*MATERIAL TO PROCESS*:
• • • • • • •
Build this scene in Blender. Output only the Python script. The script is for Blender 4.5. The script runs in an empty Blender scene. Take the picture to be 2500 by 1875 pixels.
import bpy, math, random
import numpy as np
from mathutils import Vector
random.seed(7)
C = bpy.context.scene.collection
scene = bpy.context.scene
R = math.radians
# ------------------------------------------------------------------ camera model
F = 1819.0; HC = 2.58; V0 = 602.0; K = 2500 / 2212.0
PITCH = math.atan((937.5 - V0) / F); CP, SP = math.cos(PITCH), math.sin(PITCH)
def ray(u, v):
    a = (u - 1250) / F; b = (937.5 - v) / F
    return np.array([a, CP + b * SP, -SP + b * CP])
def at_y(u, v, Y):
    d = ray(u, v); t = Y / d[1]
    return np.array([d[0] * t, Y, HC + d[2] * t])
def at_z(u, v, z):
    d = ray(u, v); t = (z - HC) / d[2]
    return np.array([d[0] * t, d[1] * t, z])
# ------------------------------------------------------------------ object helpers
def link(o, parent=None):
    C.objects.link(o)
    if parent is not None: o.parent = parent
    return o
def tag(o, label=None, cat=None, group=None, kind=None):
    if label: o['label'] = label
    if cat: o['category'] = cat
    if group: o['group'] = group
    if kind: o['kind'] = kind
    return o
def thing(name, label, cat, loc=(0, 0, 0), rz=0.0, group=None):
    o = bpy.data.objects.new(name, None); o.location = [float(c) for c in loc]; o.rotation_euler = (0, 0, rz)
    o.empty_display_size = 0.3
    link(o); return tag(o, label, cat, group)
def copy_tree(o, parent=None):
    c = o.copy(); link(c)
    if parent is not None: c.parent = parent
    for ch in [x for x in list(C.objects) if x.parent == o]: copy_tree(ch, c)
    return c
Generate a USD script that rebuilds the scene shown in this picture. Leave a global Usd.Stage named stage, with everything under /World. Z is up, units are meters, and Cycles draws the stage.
• • • • • • •
*SET TASK*: Reproduce the whole listing word for word.

*EXERCISE OUTPUT*:
Build this scene in Blender. Output only the Python script. The script is for Blender 4.5. The script runs in an empty Blender scene. Take the picture to be 2500 by 1875 pixels.
import bpy, math, random
import numpy as np
from mathutils import Vector
random.seed(7)
C = bpy.context.scene.collection
scene = bpy.context.scene
R = math.radians
# ------------------------------------------------------------------ camera model
F = 1819.0; HC = 2.58; V0 = 602.0; K = 2500 / 2212.0
PITCH = math.atan((937.5 - V0) / F); CP, SP = math.cos(PITCH), math.sin(PITCH)
def ray(u, v):
    a = (u - 1250) / F; b = (937.5 - v) / F
    return np.array([a, CP + b * SP, -SP + b * CP])
def at_y(u, v, Y):
    d = ray(u, v); t = Y / d[1]
    return np.array([d[0] * t, Y, HC + d[2] * t])
def at_z(u, v, z):
    d = ray(u, v); t = (z - HC) / d[2]
    return np.array([d[0] * t, d[1] * t, z])
# ------------------------------------------------------------------ object helpers
def link(o, parent=None):
    C.objects.link(o)
    if parent is not None: o.parent = parent
    return o
def tag(o, label=None, cat=None, group=None, kind=None):
    if label: o['label'] = label
    if cat: o['category'] = cat
    if group: o['group'] = group
    if kind: o['kind'] = kind
    return o
def thing(name, label, cat, loc=(0, 0, 0), rz=0.0, group=None):
    o = bpy.data.objects.new(name, None); o.location = [float(c) for c in loc]; o.rotation_euler = (0, 0, rz)
    o.empty_display_size = 0.3
    link(o); return tag(o, label, cat, group)
def copy_tree(o, parent=None):
    c = o.copy(); link(c)
    if parent is not None: c.parent = parent
    for ch in [x for x in list(C.objects) if x.parent == o]: copy_tree(ch, c)
    return c
Generate a USD script that rebuilds the scene shown in this picture. Leave a global Usd.Stage named stage, with everything under /World. Z is up, units are meters, and Cycles draws the stage.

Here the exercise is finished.